David Weinberger (blog: Joho the Blog) was particularly interested in broadband tracking, and how more detailed information about how to obtain information about the availability of broadband services. (See David’s post.) One of the key efforts of the project, under my direction, was the quest to obtain information from the FCC about the names of the companies that provide broadband service in each particular ZIP code. We filed a lawsuit in federal district court in Washington to obtain the information, under the Freedom of Information Act. The FCC denied our request. Right now the matter is pending before Judge Ellen Huvelle.

Say Doc Searls and John Palfrey, “Drew’s work links in obvious fashion to Lawrence Lessig’s next 10 years of work on corruption.” Cyberlaw guru Lessig, of course, was instrumental in the establishment of the Center for Internet and Society at Harvard, and is now at a similarly-named organization at Stanford Law School. I’m flattered by the comparison, and certainly hope to do my part to use the Web to cast a more mindful eye on the unseemly goings-on in Washington.
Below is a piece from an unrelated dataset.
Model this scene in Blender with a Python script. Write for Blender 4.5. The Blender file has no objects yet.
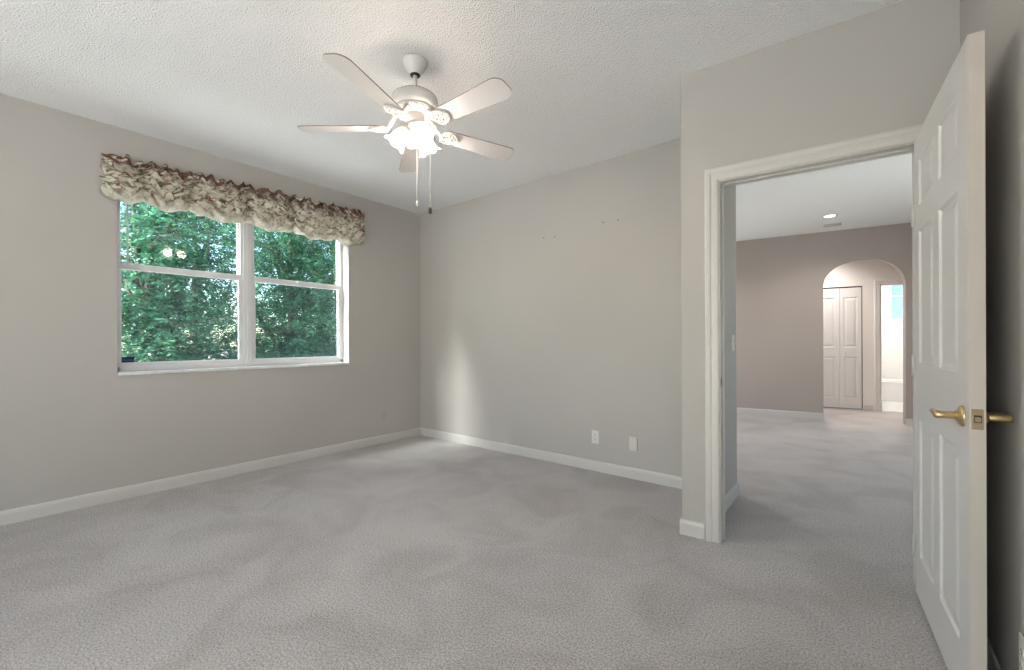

And now MyDD has chimed in, too. Shai Sachs presents his theory about “Newspaper ownership and conservative dominance of op-ed pages,” and wants to use the Media Tracker to prove his case:

By typing in your zip code or city and state in the search form on the front page, you can discover which companies own the media in area – including TV, radio, cable, broadband and newspapers. What’s more, those companies are cross-referenced with campaign finance records, to give us some idea of the ideological bias of the media owners. For example, here’s the political influence of Clear Channel – unsurprisingly, employees and PACs of the company contribute much more to Republicans than to Democrats (nearly 70% to Republicans, and 30% to Democrats). Unfortunately, neither Media Matters nor MediaTracker expose their raw data, so it’s difficult to evaluate, in a systematic way, whether or not conservative ownership is correlated with conservative opinion pages. Still, it’s possible to get a snapshot of some media markets.

All of this makes my departure from the Center for Public Integrity, on Friday, October 12, all the more untimely. The executive director of the Center told me that the organization was discontinuing the “Well Connected” Project, and the Media Tracker, as currently constituted. As a result, there will be no updates to the Media Tracker database, or to the articles and profiles that are included in the database.

I would have liked it if the project had been able to survive, grow and thrive.

I’m looking forward to a variety of exciting new ventures. I hope to be able to announce one of them within the next several weeks. I’ll be posting news — as well as news articles and blog posts on the politics of telecom, media and technology — here on my blog.